1.02.2008

Yoga - let's discuss

Hop in cold car.
Sit in traffic.
Drool over dark blue Cayman S.
Sit in traffic.
Park in lot several miles from home so hubby can have nice front door parking spot for monster truck.
Walk dogs until hands freeze and nose falls off -and still dogs aren't 'finished'.
Turn on giant television size of, well, me, intending to flick on yoga dvd. when -gasp- what to my wondering eyes does appear? Why it's Food Network in HD.

So i sit here thinking, gotta go get on the yoga gear and pull out the mat -and pull down the shades, STAT. Then i thought, uuuug, yoga pants, what the f* was wrong with the person or persons behind yoga pants? Synapses misfired in a fairly severe way my friends.

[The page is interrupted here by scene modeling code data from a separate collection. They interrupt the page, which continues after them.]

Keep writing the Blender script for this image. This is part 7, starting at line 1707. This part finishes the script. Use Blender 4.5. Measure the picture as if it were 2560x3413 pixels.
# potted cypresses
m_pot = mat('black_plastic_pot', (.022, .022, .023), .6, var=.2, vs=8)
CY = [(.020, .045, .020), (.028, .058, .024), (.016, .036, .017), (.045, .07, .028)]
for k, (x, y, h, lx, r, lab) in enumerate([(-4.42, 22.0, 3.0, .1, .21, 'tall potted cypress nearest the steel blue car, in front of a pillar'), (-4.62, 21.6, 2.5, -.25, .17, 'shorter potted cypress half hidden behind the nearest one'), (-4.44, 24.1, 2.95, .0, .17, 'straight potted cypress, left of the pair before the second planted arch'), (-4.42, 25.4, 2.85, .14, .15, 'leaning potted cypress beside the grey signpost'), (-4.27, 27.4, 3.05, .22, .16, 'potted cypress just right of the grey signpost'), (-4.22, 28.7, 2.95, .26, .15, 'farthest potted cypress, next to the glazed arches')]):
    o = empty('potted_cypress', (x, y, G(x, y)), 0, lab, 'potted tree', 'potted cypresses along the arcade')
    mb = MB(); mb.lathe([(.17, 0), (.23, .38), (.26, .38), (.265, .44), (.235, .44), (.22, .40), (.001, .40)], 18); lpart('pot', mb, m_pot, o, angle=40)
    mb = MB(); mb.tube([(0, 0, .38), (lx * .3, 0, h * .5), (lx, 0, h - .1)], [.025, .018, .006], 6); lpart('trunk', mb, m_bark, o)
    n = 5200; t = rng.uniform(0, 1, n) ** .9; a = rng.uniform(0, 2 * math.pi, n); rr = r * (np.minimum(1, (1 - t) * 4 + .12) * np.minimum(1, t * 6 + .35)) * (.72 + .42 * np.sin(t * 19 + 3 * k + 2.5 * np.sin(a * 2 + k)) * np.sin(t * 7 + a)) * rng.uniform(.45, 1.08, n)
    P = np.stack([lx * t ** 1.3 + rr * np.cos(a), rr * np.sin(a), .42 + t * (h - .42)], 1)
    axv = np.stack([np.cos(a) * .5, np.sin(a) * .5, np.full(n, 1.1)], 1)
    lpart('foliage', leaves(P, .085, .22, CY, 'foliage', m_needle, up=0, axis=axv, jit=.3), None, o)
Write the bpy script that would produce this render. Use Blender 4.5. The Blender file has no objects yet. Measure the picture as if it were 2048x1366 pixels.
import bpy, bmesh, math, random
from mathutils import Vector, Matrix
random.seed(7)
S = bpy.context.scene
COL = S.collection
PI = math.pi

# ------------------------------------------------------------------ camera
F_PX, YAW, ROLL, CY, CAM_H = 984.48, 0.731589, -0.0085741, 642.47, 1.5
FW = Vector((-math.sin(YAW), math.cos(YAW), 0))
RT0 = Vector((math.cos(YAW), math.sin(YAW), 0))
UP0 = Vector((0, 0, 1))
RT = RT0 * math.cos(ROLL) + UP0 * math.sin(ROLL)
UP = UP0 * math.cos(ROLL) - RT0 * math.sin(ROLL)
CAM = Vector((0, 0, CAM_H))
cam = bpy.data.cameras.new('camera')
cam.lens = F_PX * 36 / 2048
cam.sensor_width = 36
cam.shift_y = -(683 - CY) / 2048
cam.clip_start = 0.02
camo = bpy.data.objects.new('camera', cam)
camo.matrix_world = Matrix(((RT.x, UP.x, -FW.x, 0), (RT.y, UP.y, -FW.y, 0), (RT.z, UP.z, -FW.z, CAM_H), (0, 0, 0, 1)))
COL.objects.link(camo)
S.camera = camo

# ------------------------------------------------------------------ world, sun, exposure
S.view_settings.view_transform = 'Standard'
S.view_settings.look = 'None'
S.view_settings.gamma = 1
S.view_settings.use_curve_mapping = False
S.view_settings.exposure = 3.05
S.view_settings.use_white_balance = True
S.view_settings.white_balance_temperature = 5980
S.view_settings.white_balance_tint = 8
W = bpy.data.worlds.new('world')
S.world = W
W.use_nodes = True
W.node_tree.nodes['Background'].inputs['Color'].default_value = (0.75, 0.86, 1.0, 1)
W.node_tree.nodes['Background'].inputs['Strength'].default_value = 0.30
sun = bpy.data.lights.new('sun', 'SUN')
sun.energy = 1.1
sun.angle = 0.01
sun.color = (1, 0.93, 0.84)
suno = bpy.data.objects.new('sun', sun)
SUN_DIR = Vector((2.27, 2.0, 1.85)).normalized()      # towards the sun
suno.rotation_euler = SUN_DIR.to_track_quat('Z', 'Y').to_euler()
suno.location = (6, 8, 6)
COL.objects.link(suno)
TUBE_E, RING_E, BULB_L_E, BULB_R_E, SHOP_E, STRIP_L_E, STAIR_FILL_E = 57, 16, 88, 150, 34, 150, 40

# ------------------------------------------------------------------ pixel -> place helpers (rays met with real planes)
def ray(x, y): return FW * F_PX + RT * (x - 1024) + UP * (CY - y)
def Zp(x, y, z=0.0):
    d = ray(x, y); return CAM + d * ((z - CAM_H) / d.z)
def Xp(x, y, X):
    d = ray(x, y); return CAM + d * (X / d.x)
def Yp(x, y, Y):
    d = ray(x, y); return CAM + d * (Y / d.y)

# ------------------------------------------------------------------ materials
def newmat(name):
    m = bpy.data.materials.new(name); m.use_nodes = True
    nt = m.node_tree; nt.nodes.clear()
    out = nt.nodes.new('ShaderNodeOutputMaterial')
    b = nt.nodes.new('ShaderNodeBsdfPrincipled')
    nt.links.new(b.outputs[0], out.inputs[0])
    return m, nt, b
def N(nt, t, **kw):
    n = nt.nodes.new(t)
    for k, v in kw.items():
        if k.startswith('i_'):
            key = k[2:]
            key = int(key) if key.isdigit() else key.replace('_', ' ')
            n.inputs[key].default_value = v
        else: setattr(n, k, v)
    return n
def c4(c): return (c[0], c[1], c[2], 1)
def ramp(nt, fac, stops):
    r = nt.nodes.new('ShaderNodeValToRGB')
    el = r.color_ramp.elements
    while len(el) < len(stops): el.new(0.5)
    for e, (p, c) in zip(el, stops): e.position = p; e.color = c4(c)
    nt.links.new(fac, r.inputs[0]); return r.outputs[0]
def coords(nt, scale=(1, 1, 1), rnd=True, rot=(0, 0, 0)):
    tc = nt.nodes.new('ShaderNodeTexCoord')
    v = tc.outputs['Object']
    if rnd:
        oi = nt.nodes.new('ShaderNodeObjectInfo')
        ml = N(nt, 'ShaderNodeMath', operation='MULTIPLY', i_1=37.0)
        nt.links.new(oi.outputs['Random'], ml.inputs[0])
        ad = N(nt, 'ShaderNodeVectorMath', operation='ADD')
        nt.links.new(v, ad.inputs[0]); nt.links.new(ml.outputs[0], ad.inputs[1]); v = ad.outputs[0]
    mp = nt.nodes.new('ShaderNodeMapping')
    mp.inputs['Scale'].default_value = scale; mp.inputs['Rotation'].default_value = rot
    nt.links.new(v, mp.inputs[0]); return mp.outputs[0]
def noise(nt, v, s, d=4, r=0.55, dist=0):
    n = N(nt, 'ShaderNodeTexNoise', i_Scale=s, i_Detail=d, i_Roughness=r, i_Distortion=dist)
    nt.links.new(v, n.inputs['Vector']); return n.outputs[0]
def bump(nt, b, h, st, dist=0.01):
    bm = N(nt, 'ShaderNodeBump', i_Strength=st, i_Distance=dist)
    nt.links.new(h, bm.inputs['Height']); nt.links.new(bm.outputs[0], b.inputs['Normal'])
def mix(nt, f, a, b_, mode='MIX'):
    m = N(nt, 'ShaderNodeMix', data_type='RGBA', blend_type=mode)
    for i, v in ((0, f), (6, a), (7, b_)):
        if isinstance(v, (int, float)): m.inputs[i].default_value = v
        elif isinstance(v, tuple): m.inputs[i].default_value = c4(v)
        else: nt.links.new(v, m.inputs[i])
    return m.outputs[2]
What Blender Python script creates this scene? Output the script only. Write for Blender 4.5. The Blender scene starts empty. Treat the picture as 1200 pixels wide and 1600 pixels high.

"I know! I know! If these twits are going to be turning themselves into human crazy straws in an effort to lengthen and strengthen, I say we complete the scene."

That's when yoga pants were invented. Sewiously. [in my best Homestar voice which isn't very good at all]. If you're doing yoga, it's most assuredly NOT because you already look like Heidi Klum. So why oh why would you make pants out of SPANDEX? I don't care if it's disguised with cotton so it looks all soft and fuzzy. Or like mine where they added flared legs like trendy jeans. You can't fool me. It still grabs your ass like a misbehavin' prom date. Ug.

Damn. Now Good Eats is on. And i have to go don spandex pants and a tiny tank?? You have got to be kidding me.